[Collected data entries]
--
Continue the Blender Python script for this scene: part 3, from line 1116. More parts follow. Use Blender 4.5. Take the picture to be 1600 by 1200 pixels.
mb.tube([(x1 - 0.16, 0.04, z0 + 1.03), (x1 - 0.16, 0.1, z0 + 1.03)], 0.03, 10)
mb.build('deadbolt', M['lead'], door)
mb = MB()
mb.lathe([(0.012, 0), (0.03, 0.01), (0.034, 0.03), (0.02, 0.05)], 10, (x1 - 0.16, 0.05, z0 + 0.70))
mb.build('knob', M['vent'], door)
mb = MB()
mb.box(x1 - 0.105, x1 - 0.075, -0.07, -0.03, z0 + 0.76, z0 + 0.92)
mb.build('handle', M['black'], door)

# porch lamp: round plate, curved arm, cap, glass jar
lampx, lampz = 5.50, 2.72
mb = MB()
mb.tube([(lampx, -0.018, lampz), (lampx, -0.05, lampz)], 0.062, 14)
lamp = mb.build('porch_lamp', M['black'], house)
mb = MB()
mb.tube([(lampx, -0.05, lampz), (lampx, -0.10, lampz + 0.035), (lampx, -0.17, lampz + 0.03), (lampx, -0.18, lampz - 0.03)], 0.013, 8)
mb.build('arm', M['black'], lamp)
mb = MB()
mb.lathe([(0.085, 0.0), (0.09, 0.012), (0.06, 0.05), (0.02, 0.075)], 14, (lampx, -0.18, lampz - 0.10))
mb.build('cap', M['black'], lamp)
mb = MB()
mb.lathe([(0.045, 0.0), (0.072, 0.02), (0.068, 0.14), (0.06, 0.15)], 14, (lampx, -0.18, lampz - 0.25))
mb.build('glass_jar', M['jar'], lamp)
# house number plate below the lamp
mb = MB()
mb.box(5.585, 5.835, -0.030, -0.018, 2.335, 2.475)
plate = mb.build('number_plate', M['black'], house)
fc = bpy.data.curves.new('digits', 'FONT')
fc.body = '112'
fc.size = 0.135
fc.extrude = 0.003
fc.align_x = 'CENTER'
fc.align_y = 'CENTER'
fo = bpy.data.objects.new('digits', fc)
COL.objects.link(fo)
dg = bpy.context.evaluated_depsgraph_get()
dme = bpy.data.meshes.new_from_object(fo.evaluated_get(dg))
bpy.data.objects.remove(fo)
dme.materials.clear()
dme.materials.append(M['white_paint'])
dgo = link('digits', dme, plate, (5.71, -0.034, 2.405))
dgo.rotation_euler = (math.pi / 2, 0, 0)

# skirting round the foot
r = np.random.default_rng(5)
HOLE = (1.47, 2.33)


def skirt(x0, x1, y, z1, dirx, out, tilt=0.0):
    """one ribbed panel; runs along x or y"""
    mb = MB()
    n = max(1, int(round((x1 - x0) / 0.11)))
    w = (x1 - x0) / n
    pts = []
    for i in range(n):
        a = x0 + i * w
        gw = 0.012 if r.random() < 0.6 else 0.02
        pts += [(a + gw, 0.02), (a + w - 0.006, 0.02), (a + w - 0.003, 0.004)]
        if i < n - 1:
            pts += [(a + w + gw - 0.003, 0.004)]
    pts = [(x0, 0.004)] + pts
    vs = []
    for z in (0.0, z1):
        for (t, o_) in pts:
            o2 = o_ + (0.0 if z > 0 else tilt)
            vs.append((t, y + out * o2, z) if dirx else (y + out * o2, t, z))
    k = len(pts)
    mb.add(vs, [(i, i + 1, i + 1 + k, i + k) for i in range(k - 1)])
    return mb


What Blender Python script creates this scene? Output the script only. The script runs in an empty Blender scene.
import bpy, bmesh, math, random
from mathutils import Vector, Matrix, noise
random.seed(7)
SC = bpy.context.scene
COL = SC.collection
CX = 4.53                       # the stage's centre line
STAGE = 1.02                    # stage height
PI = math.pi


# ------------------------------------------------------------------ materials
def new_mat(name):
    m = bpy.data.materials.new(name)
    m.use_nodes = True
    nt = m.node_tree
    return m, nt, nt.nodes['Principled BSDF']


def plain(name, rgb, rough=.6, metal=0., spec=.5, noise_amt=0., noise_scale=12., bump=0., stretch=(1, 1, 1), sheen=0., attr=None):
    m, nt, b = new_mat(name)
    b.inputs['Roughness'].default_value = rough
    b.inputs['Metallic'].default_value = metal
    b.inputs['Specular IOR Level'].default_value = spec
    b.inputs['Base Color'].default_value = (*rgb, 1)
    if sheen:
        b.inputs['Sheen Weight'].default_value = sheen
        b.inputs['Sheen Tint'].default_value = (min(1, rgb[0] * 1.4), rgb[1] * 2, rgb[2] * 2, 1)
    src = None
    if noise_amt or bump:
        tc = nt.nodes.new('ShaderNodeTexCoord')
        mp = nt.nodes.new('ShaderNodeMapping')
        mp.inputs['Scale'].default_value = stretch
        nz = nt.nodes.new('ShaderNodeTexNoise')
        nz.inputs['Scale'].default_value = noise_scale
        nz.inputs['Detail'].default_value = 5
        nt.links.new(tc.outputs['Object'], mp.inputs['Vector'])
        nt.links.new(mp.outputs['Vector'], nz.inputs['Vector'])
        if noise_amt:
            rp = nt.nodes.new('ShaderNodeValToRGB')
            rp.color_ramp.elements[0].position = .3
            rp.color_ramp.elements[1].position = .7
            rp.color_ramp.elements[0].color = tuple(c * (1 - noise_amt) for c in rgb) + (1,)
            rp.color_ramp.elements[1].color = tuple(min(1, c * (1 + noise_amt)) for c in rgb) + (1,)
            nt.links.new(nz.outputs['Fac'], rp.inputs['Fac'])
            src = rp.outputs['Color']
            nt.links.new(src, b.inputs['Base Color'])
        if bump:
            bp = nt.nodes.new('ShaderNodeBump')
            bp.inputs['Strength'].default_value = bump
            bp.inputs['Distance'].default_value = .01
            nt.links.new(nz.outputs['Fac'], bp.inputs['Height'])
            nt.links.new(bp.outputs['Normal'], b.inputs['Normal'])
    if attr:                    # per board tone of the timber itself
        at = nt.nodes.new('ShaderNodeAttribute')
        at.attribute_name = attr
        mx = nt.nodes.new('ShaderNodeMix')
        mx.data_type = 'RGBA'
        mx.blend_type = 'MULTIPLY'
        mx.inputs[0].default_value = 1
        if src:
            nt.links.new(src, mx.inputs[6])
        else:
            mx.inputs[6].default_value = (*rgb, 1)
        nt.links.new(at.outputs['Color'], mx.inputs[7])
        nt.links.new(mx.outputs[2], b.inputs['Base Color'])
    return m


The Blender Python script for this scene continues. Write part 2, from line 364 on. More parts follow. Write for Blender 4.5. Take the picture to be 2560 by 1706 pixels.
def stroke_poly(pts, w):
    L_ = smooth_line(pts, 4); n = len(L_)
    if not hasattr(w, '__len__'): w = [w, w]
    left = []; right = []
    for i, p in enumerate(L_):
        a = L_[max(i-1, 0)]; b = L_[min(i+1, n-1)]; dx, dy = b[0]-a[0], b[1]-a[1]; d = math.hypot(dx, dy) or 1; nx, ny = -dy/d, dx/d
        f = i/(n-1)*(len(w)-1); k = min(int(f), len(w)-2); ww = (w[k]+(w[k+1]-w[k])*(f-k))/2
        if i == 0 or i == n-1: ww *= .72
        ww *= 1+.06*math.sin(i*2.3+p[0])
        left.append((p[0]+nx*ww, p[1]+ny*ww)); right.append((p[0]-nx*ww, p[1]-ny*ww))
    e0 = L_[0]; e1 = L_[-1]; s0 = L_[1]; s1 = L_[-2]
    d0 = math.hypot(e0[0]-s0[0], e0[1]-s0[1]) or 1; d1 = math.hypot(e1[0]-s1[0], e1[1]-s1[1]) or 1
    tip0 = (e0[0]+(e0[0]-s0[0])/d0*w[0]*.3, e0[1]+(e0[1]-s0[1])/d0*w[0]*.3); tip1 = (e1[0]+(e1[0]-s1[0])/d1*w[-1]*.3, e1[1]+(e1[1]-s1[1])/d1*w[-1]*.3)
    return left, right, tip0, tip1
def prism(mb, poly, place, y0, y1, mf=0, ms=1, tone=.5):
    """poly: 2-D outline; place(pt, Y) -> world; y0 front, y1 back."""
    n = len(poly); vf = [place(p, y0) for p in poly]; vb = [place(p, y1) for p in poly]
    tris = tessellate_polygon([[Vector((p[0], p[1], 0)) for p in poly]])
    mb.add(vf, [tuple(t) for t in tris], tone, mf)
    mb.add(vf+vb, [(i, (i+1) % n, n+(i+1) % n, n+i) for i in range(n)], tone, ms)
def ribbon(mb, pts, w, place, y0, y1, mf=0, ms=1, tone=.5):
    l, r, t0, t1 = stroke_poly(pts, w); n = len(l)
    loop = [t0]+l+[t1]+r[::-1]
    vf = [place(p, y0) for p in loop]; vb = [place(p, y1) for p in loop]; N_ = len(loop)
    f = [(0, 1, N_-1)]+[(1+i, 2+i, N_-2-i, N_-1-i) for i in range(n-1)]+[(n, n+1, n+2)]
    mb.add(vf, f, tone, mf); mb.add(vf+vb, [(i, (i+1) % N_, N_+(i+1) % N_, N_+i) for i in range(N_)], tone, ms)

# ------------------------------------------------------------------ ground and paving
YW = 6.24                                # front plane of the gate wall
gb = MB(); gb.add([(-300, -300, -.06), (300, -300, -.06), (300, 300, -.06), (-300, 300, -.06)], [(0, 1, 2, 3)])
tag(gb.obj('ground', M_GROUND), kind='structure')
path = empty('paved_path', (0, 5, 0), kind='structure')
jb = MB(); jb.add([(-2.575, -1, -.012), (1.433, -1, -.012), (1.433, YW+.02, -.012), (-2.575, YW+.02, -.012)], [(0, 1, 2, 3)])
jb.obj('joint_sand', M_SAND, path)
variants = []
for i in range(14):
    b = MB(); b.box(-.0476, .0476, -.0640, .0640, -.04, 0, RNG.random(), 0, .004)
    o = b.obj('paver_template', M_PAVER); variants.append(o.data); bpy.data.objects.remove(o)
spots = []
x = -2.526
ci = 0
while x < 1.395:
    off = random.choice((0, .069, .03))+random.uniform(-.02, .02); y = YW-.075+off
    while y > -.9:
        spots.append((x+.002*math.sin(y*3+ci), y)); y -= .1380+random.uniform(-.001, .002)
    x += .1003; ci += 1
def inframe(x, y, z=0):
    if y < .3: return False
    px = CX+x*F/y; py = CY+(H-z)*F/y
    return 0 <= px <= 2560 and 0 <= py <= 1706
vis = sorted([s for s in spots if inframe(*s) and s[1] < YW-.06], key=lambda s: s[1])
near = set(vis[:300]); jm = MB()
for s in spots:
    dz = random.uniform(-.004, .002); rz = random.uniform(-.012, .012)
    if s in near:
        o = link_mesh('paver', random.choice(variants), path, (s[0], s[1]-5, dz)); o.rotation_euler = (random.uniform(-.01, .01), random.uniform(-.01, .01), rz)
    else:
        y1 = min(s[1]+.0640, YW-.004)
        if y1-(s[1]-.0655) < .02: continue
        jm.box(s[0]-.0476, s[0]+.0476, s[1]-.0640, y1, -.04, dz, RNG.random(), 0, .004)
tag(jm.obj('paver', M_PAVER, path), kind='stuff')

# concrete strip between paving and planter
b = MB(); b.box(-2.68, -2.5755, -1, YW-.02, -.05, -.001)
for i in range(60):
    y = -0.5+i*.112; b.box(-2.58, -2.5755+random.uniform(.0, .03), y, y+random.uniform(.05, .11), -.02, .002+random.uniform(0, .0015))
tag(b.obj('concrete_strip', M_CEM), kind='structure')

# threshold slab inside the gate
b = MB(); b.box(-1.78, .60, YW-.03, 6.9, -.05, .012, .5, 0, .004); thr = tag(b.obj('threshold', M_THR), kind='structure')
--
§ The request
Retype exactly the lines from the start of the entries through the one with "mb.build('handle', M['black'], door)"; include both ends.

§ Solved exercise
Continue the Blender Python script for this scene: part 3, from line 1116. More parts follow. Use Blender 4.5. Take the picture to be 1600 by 1200 pixels.
mb.tube([(x1 - 0.16, 0.04, z0 + 1.03), (x1 - 0.16, 0.1, z0 + 1.03)], 0.03, 10)
mb.build('deadbolt', M['lead'], door)
mb = MB()
mb.lathe([(0.012, 0), (0.03, 0.01), (0.034, 0.03), (0.02, 0.05)], 10, (x1 - 0.16, 0.05, z0 + 0.70))
mb.build('knob', M['vent'], door)
mb = MB()
mb.box(x1 - 0.105, x1 - 0.075, -0.07, -0.03, z0 + 0.76, z0 + 0.92)
mb.build('handle', M['black'], door)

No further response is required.